BRIEF: Check every line below for the word "script" and show those that hold it.

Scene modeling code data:
++++++

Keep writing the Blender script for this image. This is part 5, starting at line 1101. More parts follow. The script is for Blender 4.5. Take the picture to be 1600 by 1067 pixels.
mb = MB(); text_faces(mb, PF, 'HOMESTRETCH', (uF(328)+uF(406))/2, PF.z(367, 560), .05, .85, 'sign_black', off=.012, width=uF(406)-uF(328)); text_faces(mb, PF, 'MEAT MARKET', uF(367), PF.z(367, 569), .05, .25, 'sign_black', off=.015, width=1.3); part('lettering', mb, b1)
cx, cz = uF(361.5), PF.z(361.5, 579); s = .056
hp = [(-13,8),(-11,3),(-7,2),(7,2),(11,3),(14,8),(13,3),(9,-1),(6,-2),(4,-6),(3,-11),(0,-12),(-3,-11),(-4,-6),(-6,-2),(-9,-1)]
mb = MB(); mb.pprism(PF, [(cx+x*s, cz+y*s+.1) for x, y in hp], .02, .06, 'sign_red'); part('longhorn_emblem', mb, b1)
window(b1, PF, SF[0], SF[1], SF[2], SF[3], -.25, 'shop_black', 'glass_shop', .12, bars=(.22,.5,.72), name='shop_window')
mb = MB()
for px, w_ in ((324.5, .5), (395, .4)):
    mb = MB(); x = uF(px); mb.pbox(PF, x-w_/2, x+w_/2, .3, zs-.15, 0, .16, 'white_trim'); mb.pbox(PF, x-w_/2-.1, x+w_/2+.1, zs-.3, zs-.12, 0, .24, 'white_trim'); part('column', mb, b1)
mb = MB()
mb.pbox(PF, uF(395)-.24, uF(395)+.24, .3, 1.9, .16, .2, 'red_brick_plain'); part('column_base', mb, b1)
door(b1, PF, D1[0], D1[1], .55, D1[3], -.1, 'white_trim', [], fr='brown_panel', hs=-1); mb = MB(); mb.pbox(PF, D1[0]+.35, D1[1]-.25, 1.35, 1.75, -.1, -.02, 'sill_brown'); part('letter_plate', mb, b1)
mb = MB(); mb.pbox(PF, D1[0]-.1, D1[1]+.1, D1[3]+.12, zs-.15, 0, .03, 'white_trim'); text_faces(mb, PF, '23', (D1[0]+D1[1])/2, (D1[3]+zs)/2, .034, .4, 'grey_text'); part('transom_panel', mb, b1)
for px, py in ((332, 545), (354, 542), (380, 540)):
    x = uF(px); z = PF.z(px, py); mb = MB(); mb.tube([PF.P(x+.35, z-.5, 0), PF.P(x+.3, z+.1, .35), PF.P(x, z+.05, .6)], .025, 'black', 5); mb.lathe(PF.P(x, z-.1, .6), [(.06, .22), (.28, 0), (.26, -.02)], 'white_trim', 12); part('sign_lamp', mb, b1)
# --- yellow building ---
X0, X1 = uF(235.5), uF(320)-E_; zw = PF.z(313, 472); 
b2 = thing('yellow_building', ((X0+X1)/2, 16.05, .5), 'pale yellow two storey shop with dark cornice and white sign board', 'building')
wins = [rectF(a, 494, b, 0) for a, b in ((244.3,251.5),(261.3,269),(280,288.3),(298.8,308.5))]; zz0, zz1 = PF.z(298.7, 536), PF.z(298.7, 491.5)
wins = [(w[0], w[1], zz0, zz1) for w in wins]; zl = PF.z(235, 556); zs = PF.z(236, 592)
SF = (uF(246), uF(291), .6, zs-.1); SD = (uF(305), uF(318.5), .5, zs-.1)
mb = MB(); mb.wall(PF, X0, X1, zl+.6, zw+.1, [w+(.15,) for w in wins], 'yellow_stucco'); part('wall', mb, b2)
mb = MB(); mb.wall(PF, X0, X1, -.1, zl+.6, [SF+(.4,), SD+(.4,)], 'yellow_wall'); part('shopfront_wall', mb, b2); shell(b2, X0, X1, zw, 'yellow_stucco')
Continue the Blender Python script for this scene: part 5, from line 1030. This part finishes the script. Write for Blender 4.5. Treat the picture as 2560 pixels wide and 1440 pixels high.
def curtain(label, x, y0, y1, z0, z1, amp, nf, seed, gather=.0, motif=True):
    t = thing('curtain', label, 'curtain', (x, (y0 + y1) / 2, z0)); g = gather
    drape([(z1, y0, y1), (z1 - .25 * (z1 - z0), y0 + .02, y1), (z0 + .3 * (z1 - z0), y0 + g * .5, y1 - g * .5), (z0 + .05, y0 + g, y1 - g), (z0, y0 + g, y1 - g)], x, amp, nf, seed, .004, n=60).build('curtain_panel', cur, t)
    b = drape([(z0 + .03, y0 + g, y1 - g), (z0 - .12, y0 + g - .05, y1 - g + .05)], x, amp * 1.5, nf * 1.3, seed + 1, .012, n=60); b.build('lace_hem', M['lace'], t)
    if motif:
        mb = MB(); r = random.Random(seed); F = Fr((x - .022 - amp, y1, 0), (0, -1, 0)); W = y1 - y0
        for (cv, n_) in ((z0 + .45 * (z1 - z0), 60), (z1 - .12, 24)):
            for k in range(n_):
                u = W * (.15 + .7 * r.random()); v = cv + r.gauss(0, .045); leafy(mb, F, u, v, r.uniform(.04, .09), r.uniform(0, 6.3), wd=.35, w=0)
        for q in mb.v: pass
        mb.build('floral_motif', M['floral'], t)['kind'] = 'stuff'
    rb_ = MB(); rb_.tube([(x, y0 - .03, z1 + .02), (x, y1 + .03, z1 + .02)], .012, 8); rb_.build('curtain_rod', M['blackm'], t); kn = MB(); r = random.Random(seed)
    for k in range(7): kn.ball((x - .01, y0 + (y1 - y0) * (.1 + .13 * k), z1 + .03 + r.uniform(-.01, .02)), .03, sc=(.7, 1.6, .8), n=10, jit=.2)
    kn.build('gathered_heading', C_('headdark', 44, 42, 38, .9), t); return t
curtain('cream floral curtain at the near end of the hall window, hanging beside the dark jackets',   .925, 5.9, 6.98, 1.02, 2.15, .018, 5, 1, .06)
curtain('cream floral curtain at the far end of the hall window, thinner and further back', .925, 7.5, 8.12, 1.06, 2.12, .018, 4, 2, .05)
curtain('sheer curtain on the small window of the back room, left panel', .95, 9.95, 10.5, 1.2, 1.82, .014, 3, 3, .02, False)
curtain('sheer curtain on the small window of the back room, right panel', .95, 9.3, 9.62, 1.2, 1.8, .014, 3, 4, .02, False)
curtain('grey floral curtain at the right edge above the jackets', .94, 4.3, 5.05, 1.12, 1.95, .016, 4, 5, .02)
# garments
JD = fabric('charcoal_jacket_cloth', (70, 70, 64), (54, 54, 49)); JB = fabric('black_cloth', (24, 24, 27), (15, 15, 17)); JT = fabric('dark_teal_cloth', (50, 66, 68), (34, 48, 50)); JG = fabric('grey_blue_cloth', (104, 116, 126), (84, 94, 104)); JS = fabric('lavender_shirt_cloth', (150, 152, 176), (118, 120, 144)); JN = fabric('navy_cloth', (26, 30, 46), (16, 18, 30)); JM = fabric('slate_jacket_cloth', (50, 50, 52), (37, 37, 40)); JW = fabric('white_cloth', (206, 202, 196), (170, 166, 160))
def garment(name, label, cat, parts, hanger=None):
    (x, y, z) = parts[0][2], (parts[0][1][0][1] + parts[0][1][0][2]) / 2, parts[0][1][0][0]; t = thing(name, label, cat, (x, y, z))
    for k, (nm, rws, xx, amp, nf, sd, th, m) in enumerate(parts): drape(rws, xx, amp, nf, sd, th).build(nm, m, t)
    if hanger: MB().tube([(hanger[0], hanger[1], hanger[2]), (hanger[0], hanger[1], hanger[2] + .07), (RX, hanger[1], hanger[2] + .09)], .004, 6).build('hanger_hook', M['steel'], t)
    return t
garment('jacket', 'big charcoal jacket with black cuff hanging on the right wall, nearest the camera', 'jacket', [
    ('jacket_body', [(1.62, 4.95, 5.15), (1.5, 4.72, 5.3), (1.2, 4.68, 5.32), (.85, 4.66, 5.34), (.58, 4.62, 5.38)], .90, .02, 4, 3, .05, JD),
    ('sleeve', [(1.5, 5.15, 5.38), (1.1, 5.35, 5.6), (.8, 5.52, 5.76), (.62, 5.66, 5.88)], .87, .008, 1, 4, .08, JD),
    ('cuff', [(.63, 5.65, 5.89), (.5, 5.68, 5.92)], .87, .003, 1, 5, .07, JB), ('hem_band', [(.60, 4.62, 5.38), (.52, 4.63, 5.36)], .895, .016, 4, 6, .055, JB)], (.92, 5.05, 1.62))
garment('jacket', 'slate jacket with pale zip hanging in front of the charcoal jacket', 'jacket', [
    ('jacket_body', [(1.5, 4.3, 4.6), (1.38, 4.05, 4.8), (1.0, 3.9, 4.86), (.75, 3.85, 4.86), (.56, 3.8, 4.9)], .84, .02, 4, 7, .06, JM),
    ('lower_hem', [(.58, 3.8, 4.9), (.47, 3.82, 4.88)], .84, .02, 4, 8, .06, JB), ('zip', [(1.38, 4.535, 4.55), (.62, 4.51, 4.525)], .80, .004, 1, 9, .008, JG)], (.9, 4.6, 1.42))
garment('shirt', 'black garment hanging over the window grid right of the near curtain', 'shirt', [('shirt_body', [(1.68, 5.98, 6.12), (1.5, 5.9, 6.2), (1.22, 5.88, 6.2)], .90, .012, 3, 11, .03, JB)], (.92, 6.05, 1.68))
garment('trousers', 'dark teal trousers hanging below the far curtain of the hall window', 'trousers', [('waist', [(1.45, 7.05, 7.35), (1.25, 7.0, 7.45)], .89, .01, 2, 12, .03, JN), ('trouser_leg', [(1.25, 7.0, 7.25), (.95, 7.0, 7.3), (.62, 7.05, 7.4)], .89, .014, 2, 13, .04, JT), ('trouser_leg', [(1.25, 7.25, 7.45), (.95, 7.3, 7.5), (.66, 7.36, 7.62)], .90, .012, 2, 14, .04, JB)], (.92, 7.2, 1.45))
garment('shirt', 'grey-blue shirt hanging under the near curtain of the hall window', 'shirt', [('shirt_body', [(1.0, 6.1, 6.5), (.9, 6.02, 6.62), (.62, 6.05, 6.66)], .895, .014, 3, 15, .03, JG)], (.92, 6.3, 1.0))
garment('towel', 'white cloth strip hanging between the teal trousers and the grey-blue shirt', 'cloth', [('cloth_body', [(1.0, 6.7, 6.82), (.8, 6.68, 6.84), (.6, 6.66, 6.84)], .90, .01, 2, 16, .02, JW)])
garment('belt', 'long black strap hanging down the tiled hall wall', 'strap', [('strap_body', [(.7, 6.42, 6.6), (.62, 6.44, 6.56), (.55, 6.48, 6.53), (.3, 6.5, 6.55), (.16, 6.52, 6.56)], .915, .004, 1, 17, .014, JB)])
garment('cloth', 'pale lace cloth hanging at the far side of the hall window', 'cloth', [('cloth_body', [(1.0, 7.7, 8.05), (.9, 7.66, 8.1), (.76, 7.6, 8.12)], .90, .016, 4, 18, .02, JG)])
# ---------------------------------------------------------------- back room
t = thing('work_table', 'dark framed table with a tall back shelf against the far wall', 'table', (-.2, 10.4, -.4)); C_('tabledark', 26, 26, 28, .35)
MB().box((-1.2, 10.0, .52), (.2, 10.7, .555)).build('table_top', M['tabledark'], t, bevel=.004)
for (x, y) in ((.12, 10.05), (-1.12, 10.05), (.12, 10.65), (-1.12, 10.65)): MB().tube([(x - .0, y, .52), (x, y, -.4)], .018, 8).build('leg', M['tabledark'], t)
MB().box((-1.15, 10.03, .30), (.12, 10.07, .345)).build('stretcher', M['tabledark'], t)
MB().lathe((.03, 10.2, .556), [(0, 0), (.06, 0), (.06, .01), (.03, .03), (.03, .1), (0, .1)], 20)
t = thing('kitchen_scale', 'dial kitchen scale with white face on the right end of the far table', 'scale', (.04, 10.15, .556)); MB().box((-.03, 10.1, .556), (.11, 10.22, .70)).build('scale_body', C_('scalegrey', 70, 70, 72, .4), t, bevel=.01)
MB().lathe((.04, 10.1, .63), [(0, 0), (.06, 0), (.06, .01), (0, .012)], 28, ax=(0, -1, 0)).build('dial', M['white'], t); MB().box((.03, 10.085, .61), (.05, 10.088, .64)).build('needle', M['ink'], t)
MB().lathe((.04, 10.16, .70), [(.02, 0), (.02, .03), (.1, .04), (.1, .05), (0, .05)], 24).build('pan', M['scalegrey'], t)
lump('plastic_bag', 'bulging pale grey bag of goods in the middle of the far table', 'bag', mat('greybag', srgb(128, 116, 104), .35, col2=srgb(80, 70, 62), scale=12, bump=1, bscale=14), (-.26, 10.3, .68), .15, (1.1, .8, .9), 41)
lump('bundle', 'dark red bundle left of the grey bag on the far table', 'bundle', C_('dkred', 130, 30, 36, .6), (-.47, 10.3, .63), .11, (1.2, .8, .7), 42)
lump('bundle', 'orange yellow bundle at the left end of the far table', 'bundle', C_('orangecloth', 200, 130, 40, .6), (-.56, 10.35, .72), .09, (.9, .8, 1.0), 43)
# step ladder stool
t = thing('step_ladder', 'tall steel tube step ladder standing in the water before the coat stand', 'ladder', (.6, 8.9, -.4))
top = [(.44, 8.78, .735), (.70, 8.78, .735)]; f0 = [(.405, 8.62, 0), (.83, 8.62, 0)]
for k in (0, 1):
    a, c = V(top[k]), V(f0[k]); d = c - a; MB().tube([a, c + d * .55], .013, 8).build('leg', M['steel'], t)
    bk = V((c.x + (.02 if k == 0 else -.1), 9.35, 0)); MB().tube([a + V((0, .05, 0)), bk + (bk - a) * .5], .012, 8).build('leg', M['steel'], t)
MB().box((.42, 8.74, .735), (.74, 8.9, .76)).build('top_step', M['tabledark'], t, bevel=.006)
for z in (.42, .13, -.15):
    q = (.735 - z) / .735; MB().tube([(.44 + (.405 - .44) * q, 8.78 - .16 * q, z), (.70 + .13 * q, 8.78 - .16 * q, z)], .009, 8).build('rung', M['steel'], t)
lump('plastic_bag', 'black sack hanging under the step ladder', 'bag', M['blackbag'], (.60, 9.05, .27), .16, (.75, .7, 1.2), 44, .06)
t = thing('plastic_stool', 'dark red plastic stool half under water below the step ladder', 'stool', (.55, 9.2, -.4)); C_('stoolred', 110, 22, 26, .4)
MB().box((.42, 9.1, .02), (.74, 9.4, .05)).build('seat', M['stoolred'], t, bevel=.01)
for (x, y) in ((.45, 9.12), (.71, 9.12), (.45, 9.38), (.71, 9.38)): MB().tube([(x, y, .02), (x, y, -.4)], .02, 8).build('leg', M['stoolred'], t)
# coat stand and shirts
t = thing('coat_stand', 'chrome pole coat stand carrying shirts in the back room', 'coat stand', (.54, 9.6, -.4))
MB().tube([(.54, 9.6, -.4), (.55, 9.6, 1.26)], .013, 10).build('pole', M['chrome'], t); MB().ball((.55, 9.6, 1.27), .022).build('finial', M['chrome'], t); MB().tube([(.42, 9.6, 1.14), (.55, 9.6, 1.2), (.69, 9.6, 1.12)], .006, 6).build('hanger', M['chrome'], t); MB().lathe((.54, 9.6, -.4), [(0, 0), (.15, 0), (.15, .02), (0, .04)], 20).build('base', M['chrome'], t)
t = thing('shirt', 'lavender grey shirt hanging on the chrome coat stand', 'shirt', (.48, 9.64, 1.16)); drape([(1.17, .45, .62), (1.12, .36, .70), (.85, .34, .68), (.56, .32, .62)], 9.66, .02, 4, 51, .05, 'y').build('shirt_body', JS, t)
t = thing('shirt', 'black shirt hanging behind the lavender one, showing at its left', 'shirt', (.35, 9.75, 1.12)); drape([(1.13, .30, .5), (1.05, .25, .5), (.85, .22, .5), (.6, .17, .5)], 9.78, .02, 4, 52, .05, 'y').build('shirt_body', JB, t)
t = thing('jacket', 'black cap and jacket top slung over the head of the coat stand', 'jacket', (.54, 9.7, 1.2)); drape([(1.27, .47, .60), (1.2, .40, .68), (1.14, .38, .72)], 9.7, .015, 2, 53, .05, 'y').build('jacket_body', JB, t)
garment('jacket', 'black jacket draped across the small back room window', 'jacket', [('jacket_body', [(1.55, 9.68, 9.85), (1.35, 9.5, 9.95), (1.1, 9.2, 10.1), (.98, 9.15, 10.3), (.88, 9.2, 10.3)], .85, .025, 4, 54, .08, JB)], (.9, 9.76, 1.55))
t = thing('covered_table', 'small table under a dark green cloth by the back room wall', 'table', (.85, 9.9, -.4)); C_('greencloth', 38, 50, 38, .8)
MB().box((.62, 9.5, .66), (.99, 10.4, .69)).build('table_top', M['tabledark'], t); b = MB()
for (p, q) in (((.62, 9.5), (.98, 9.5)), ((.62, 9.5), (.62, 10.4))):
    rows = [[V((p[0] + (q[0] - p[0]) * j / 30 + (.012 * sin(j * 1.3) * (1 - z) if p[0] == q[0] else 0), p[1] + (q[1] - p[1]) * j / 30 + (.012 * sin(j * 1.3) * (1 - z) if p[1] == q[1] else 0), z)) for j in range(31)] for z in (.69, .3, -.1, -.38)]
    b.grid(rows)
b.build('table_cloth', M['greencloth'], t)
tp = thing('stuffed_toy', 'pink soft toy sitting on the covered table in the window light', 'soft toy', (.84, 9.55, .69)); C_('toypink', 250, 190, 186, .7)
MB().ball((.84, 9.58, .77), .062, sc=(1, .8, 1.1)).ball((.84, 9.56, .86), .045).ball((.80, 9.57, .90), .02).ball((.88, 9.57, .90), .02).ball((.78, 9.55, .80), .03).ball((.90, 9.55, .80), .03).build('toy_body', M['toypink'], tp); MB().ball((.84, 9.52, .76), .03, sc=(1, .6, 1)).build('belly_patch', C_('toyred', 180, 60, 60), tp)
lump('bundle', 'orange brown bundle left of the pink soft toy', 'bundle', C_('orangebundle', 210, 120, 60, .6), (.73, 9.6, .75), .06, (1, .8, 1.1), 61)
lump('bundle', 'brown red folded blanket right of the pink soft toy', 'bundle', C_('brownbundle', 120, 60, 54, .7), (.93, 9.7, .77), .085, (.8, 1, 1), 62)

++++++

TASK SOLUTION:
Keep writing the Blender script for this image. This is part 5, starting at line 1101. More parts follow. The script is for Blender 4.5. Take the picture to be 1600 by 1067 pixels.
Continue the Blender Python script for this scene: part 5, from line 1030. This part finishes the script. Write for Blender 4.5. Treat the picture as 2560 pixels wide and 1440 pixels high.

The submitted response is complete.